Favela
Meio-dia
O morro coxo cochila
O sol resvala dezagarzinho pela rua
torcida como uma costela
Aquela casa de janelas com dor-de-dente
amarrou um coqueiro do lado
Um pé de meia faz exercício no arame
Vizinha da frente grita no quintal:
- João! Ó João!
Bananeira botou as tetas do lado de fora
Mamoeiros estão de papo inchado
Negra acocorou-se a um canto do terreiro
Pôs as galinhas em escândalo
Lá embaixo
passa um trem de subúrbio riscando fumaça
À porta da venda
negro bocejou como túnel
(Raul Bopp)
O morro, a cavaleiro da cidade, cujas luzes brilham ao longe. Platô da terra com casario ao fundo, junto ao barranco, defendido, à esquerda, por pequena amurada de pedra, em semi-círculo, da qual desce um lance de degraus.
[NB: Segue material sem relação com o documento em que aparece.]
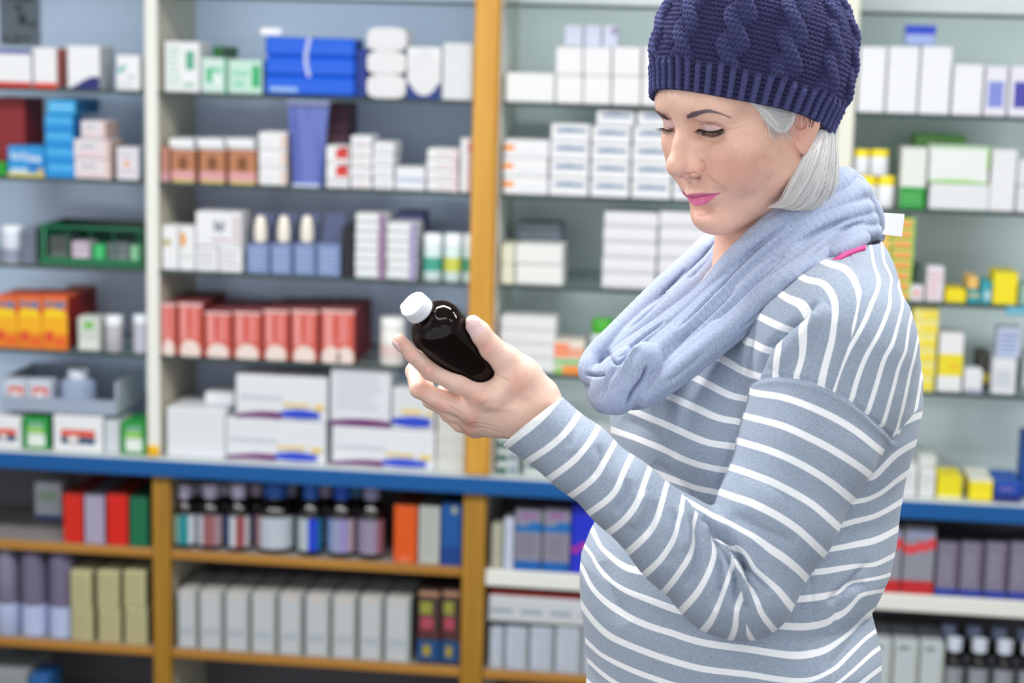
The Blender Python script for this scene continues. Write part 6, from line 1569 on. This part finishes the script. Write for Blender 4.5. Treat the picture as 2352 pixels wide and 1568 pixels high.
# ------------------------------------------------------------------ looped jersey scarf
def make_scarf(parent, gs):
    allp = np.array([P(1330, 960, 1.84), P(2040, 380, 1.86), P(2050, 600, 2.22), P(1330, 780, 2.22), P(1600, 480, 2.2), P(1980, 380, 2.2)])
    g = Grid(allp.min(0)-0.01, allp.max(0)+0.01, 0.0014)
    def surf(px, py):
        q = hit(gs, px, py, 1.6, 2.4, lambda v: v); return np.linalg.norm(q-CAM, axis=-1)*0+((q-CAM)@_F)
    def tube(pts, dd, rr, k=0.0018, drape=True, flat=0.0):
        c = X3([p[:2] for p in pts]); n = len(c)
        path = spl([(x, y, d*1000, r*1e5) for (x, y), d, r in zip(c, np.interp(np.linspace(0, 1, n), np.linspace(0, 1, len(dd)), dd), np.interp(np.linspace(0, 1, n), np.linspace(0, 1, len(rr)), rr))], 4)
        d_ = path[:, 2]/1000; r_ = path[:, 3]/1e5
        if drape:
            h_ = surf(path[:, 0], path[:, 1]); ok = h_ < 2.2; d2 = np.where(ok, np.minimum(d_, h_-0.35*r_), d_)
            for _ in range(3): d2 = np.convolve(np.r_[d2[0], d2, d2[-1]], [0.25, 0.5, 0.25], 'valid')
            d_ = d2
        W_ = [P(x, y, d) for x, y, d in zip(path[:, 0], path[:, 1], d_)]
        if drape:
            chain(g, W_, list(r_*0.66), k=0.0012); chain(g, [p+_F*(0.55*r) for p, r in zip(W_, r_)], list(r_*0.95), k=0.0012)
        else:
            chain(g, W_, list(r_*0.9), k=min(k, 0.003))
    mm = 0.001
    # near side, upper to lower rolls
    tube([(1690, 90), (1620, 130), (1480, 215), (1300, 330), (1110, 480), (960, 615), (810, 780), (640, 930), (450, 1070), (300, 1190)], [2.02, 1.985, 1.95, 1.935, 1.93, 1.925, 1.92], [17*mm, 19*mm, 17*mm, 13*mm, 10*mm, 11*mm, 15*mm])
    tube([(1770, 170), (1640, 230), (1480, 300), (1330, 400), (1190, 510), (1030, 650), (880, 800), (740, 950), (600, 1090), (470, 1210), (330, 1330)], [2.01, 1.97, 1.945, 1.93, 1.915, 1.91, 1.91], [17*mm, 17*mm, 15*mm, 12*mm, 12*mm, 17*mm, 21*mm])
    tube([(1800, 270), (1680, 300), (1520, 360), (1380, 455), (1250, 570), (1120, 690), (980, 830), (850, 960), (700, 1100), (560, 1230)], [2.0, 1.96, 1.94, 1.92, 1.905, 1.905], [14*mm, 13*mm, 13*mm, 11*mm, 10*mm, 12*mm])
    tube([(1830, 340), (1700, 375), (1560, 430), (1430, 520), (1300, 640), (1180, 745), (1040, 870), (900, 1000), (780, 1100), (640, 1220)], [2.0, 1.96, 1.93, 1.91, 1.90, 1.90], [13*mm, 12*mm, 12*mm, 11*mm, 12*mm, 12*mm])
    tube([(1860, 410), (1740, 430), (1620, 480), (1520, 560), (1390, 668), (1252, 778), (1105, 902), (950, 1028), (798, 1148), (652, 1266), (520, 1368), (440, 1425)], [2.0, 1.95, 1.92, 1.90, 1.89, 1.89, 1.90], [11*mm, 12*mm, 14*mm, 17*mm, 18*mm, 17*mm, 14*mm])
    tube([(1800, 450), (1700, 490), (1600, 550)], [1.975, 1.93, 1.915], [8*mm, 11*mm, 12*mm])
    # nape end that sticks out above the collar
    tube([(1700, 75), (1760, 130), (1800, 220), (1850, 300), (1875, 380), (1885, 445)], [2.03, 2.04, 2.05], [10*mm, 13*mm, 14*mm, 11*mm, 8*mm], drape=False)
    tube([(1650, 55), (1700, 60), (1750, 100), (1790, 180)], [2.04, 2.07, 2.08], [7*mm, 8*mm, 10*mm], drape=False)
    # behind the neck to the far side
    tube([(1780, 180), (1700, 120), (1500, 140), (1250, 260), (1000, 420), (880, 500)], [2.06, 2.11, 2.15, 2.17, 2.15, 2.12], [15*mm, 16*mm, 18*mm, 18*mm, 18*mm, 17*mm], drape=False)
    tube([(1830, 300), (1700, 280), (1500, 300), (1250, 420), (1050, 540), (930, 600)], [2.06, 2.12, 2.17, 2.18, 2.15, 2.11], [15*mm, 18*mm, 20*mm, 20*mm, 18*mm, 16*mm], drape=False)
    # far side strand
    tube([(870, 455), (720, 610), (560, 755), (400, 905), (260, 1040), (140, 1160), (95, 1225)], [2.11, 2.08, 2.04, 2.0, 1.97, 1.95, 1.945], [14*mm, 16*mm, 15*mm, 13*mm, 13*mm, 12*mm], drape=False)
    tube([(960, 470), (880, 610), (740, 755), (600, 880), (460, 990), (340, 1090), (230, 1190)], [2.08, 2.05, 2.02, 1.99, 1.965, 1.95], [14*mm, 18*mm, 19*mm, 18*mm, 16*mm, 13*mm], drape=False)
    tube([(990, 520), (900, 700), (780, 830), (640, 940), (500, 1050)], [2.05, 2.03, 2.0, 1.98, 1.96], [11*mm, 13*mm, 13*mm, 13*mm, 13*mm], drape=False)
    # front loops
    tube([(110, 1195), (85, 1250), (110, 1310), (190, 1300), (290, 1240)], [1.945, 1.935, 1.93, 1.925, 1.92], [11*mm, 12*mm, 13*mm, 14*mm, 13*mm], drape=False)
    tube([(115, 1330), (140, 1400), (170, 1440), (230, 1450), (300, 1400), (370, 1300), (440, 1200)], [1.94, 1.93, 1.92, 1.91, 1.905, 1.905], [11*mm, 13*mm, 15*mm, 20*mm, 22*mm, 21*mm, 20*mm], drape=False)
    tube([(220, 1400), (270, 1330), (350, 1240)], [1.92, 1.915, 1.91], [23*mm, 27*mm, 22*mm], k=0.012, drape=False)
    tube([(340, 1460), (420, 1440), (480, 1400)], [1.935, 1.92, 1.91], [11*mm, 13*mm, 14*mm], drape=False)
    V, Fq = surface(g); Q, z_ = proj(V); N = vnormals(V, Fq); fac = np.clip((N@(-_F)+0.1)*4, 0, 1)
    V = relax(V, Fq, 1, 0.3)
    def B(pts, w_, amp, prof='v'):
        nonlocal V
        V = brush(V, N, Q, X3(pts), w_*1.25, amp*2.7e-3, fac, prof)
    for pts, w_, a in [([(1320, 370), (1120, 520), (960, 680), (800, 850), (640, 1010)], 3.5, -2.0), ([(1000, 760), (860, 900), (720, 1030), (600, 1150)], 3.5, -2.2), ([(1300, 560), (1150, 700), (1000, 840), (860, 970)], 3.5, -2.0),
                       ([(1700, 330), (1500, 420), (1350, 520)], 3.5, -1.6), ([(1810, 350), (1700, 380), (1560, 470), (1450, 560)], 4, -2.2), ([(1500, 620), (1350, 740), (1200, 880), (1020, 1030)], 4, -1.6), ([(560, 960), (400, 1080), (260, 1200)], 4, -2.2),
                       ([(60, 1290), (120, 1300), (190, 1295)], 3.5, -3.0), ([(200, 1150), (230, 1200), (270, 1225), (350, 1150)], 3.5, -3.0), ([(700, 640), (560, 790), (430, 920), (330, 1010)], 3.5, -2.4), ([(450, 1240), (430, 1320), (360, 1420), (330, 1500)], 4.5, -5.0),
                       ([(880, 480), (800, 590), (700, 700)], 5, -2.5), ([(1180, 470), (1000, 640), (870, 800)], 3.0, -1.2), ([(820, 1150), (680, 1270), (560, 1360)], 5, -1.4), ([(260, 1250), (200, 1340), (180, 1430)], 7, -1.4), ([(420, 1110), (330, 1190), (290, 1300)], 6, 1.6)]:
        B(pts, w_, a)
    def cloth(nt, b):
        tc = nt.nodes.new('ShaderNodeTexCoord'); mp = nt.nodes.new('ShaderNodeMapping'); mp.inputs['Rotation'].default_value = (0, math.radians(35), math.radians(20)); mp.inputs['Scale'].default_value = (1.0, 1.0, 4.5)
        n = nt.nodes.new('ShaderNodeTexNoise'); n.inputs['Scale'].default_value = 330; n.inputs['Detail'].default_value = 6; n.inputs['Roughness'].default_value = 0.72
        mp.inputs['Rotation'].default_value = (0, math.radians(38), 0); mp.inputs['Scale'].default_value = (4.2, 1.5, 0.7)
        nt.links.new(tc.outputs['Object'], mp.inputs['Vector']); nt.links.new(mp.outputs[0], n.inputs['Vector'])
        mr = nt.nodes.new('ShaderNodeMapRange'); mr.inputs['From Min'].default_value = 0.32; mr.inputs['From Max'].default_value = 0.68; nt.links.new(n.outputs['Fac'], mr.inputs['Value'])
        c = mix_n(nt, mr.outputs[0], rgb(128, 140, 170), rgb(180, 192, 216)); nt.links.new(c, b.inputs['Base Color'])
        wv = nt.nodes.new('ShaderNodeTexNoise'); wv.inputs['Scale'].default_value = 1200; nt.links.new(tc.outputs['Object'], wv.inputs['Vector'])
        bp = nt.nodes.new('ShaderNodeBump'); bp.inputs['Strength'].default_value = 0.25; bp.inputs['Distance'].default_value = 0.0004; nt.links.new(wv.outputs['Fac'], bp.inputs['Height']); nt.links.new(bp.outputs[0], b.inputs['Normal'])
        b.inputs['Roughness'].default_value = 0.85; b.inputs['Specular IOR Level'].default_value = 0.2; b.inputs['Sheen Weight'].default_value = 0.15
    o = np_mesh('scarf', V, Fq, mat('blue_grey_jersey', build=cloth), parent)
    dt = 2.035
    c = [P(2013, 487, dt), P(2078, 491, dt+0.012), P(2072, 543, dt+0.012), P(2011, 536, dt)]
    n = np.cross(c[1]-c[0], c[3]-c[0]); n /= np.linalg.norm(n)
    grid = []
    for k in range(7):
        t = k/6; a = c[0]*(1-t)+c[1]*t; b_ = c[3]*(1-t)+c[2]*t; w_ = n*0.0014*math.sin(t*3.1); grid.append((a+w_, b_+w_))
    v = [p for ab in grid for p in ab]+[p+n*0.0006 for ab in grid for p in ab]; f = []
    for k in range(6): f += [(2*k, 2*k+1, 2*k+3, 2*k+2), (14+2*k, 16+2*k, 17+2*k, 15+2*k), (2*k, 2*k+2, 16+2*k, 14+2*k), (2*k+1, 15+2*k, 17+2*k, 2*k+3)]
    f += [(0, 14, 15, 1), (12, 13, 27, 26)]
    t_ = mesh_obj('paper_tag', v, f, mat('tag_paper', rgb(248, 248, 252), rough=0.6), o); t_['label'] = 'white square paper tag at the nape'
    mesh_obj('tag_thread', *_thread([P(2000, 520, 2.03), P(2010, 512, 2.033), P(2018, 506, dt)]), mat('tag_thread', rgb(230, 230, 236)), o)
    return o
def _thread(p):
    v, f = strands([spl(p, 4)], 0.0004, 0.0004); return [tuple(a) for a in v], [tuple(int(i) for i in a) for a in f]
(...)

Noite de lua, estática, perfeita. No barraco de Orfeu, ao centro, bruxuleiam lamparinas. Ao levantar o pano, a cena é deserta. Depois de um prolongado silêncio, começa-se a ouvir, distante, o som de um violão plangendo uma valsa que pouco a pouco se aproxima, num tocar divino, simples e direto como uma fala de amor. Surge o Corifeu.
(Orfeu da Conceição - Vinicius de Moraes)
(Cidade de Deus - Fernando Meirelles)
Outros tempos, sensibilidades diversas. Há distância entre as imagens e o real. Mas percebe-se a realidade diretamente, sem imagens?